Far better shopper tracking apps are also in the wings, that span the globe and penetrate the deepest recesses of every single retail store. Marrying these to a super SELLING app will define the big winner for many years to come. Nobody knows how to SELL and retail as well as Amazon, in this emerging environment. I can’t imagine there not being an Amazon in-store app in the near future. The game is afoot!!!

Craig Sundstrom
Craig Sundstrom
11 years ago

“Is it hard to imagine that if CPG products became ultra-convenient to buy with a couple of taps on a phone, drug/supermarket/discounter sales might truly get hurt?”

Imagine, no, but I don’t think it will happen…and it’s not hard to see why.
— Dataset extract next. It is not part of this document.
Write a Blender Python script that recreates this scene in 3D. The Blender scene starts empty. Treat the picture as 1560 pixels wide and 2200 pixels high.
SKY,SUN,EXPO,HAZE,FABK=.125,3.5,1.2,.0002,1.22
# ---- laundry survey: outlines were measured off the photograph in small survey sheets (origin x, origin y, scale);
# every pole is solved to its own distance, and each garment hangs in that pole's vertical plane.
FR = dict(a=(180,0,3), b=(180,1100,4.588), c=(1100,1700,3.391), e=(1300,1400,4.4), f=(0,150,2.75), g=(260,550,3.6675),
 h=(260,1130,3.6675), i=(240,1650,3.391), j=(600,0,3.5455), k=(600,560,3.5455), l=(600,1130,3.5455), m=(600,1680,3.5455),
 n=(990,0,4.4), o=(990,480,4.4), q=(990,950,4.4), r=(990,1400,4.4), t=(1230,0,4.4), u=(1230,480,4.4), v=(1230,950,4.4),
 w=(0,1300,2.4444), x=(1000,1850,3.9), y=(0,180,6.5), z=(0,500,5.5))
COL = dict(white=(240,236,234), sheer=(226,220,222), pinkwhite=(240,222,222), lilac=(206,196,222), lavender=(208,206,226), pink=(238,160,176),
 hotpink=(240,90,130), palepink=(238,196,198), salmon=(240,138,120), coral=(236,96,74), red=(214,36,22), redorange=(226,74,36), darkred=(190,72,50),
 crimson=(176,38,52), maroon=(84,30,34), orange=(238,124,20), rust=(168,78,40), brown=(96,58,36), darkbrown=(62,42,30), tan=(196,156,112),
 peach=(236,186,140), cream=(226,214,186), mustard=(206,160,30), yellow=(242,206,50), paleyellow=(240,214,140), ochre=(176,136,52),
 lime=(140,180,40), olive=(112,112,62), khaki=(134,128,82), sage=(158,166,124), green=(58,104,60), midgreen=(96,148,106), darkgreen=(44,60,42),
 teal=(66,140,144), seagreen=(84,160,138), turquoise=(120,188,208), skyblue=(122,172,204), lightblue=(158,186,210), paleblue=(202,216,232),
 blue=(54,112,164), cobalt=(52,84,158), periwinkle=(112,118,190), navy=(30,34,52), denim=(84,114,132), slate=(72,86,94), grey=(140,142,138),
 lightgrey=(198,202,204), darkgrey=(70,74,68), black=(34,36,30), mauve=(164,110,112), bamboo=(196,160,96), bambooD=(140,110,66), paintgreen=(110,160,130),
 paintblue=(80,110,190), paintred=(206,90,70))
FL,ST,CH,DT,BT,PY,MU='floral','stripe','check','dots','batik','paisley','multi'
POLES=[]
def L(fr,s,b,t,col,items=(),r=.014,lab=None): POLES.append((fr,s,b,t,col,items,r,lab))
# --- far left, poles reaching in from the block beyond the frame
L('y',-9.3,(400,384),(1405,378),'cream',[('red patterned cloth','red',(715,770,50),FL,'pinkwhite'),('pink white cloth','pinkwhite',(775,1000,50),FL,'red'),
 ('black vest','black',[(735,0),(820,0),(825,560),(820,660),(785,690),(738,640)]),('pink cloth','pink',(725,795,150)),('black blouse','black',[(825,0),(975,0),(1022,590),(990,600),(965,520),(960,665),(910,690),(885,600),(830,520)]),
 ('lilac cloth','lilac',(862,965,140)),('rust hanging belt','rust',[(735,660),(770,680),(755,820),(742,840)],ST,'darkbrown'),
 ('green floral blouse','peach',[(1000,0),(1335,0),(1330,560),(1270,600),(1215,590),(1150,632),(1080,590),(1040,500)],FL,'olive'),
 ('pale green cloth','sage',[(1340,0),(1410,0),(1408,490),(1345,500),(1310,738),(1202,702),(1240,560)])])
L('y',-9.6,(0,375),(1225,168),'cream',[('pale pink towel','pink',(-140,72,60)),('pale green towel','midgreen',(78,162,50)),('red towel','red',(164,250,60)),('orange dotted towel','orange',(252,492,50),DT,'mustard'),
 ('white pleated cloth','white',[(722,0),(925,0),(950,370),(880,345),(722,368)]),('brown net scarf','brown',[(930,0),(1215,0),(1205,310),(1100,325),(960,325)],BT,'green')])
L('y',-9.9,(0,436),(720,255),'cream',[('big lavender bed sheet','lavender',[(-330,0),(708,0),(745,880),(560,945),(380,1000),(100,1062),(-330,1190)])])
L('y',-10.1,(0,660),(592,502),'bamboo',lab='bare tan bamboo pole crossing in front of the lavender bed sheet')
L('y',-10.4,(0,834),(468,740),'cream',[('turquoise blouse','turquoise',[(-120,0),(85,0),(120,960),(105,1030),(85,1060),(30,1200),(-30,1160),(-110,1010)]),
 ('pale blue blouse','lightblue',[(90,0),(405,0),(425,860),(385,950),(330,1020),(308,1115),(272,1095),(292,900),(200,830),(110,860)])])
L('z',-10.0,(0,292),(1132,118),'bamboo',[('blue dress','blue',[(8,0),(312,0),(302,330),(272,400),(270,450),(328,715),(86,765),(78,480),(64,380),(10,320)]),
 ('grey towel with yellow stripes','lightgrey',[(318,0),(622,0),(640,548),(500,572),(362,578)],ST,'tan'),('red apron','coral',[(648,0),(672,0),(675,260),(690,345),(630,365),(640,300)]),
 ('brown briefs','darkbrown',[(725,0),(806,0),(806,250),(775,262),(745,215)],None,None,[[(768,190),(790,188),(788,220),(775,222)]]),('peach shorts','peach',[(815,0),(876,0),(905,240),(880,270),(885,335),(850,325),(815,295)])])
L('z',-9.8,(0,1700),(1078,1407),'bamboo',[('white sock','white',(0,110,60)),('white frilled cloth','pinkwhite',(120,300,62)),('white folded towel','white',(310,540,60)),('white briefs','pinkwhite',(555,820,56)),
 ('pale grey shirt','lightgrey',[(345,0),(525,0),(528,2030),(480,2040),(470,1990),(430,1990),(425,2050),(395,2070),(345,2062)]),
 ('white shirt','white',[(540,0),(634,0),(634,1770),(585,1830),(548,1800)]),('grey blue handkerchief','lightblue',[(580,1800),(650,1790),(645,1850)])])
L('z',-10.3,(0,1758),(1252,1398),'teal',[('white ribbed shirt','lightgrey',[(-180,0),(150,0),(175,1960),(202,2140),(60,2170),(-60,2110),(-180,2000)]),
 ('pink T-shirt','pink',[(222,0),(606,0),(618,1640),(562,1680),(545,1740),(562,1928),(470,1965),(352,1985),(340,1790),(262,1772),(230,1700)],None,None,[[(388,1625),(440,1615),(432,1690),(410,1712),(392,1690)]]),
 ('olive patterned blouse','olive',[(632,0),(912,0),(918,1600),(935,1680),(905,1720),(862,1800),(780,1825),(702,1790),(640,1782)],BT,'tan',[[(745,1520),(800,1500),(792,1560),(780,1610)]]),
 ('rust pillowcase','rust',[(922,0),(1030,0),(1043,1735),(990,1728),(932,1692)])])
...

The aforementioned “Shave Club” seems as streamlined as can be, and yet it will have a shipping cost fully twice the cost of the product! If consumers hate paying cc transaction fees (see other discussion), I think they will tire even faster of this kind of ratio.

Kenneth Leung
Kenneth Leung
11 years ago

I think that works for personal items where either there is tremendous brand stickiness like bespoken clothing (custom sizes or materials), or items with fixed attributes/consumables that can be fulfilled by subscription model (Jenn Air offered me a subscription model for the water filter for my fridge). In general, when it comes to CPG, only a certain segment have the discipline treat restock shopping rationally. Those sodas and candy by the checkouts are placed there because people do buy on impulse.

Vahe Katros
Vahe Katros
11 years ago

We may be entering a period where ‘what we don’t know is what we know’; transitions are like that. I can see a scenario where I scan at home, build a list and batch the order, perhaps with others — why not? Socially-enabled bulk purchases … perhaps I’ll pick them up from a farmers market while I shop for locally grown, in-season products. On the demand side, perhaps I will make my order from a bloggers site whose opinions and knowledge I value. I am seeing more content driven commerce pinterest-like products and tools coming out of the incubators or being pitched here in the valley. But retailers will find a way to survive and I look forward to experiencing how they figure out how to add value to my life.

Tom Redd
Tom Redd
11 years ago

CPG companies are structured from the ground up to manufacture and store large batches, and to deliver to stores or DCs in bulk quantities. To do B2C, they need to invest not only in front-end systems, but also in their supply chain network. Although exciting prospects may be positioned ahead, there are lower hanging fruits for CP companies to work on, but retail still holds the grip on the key categories.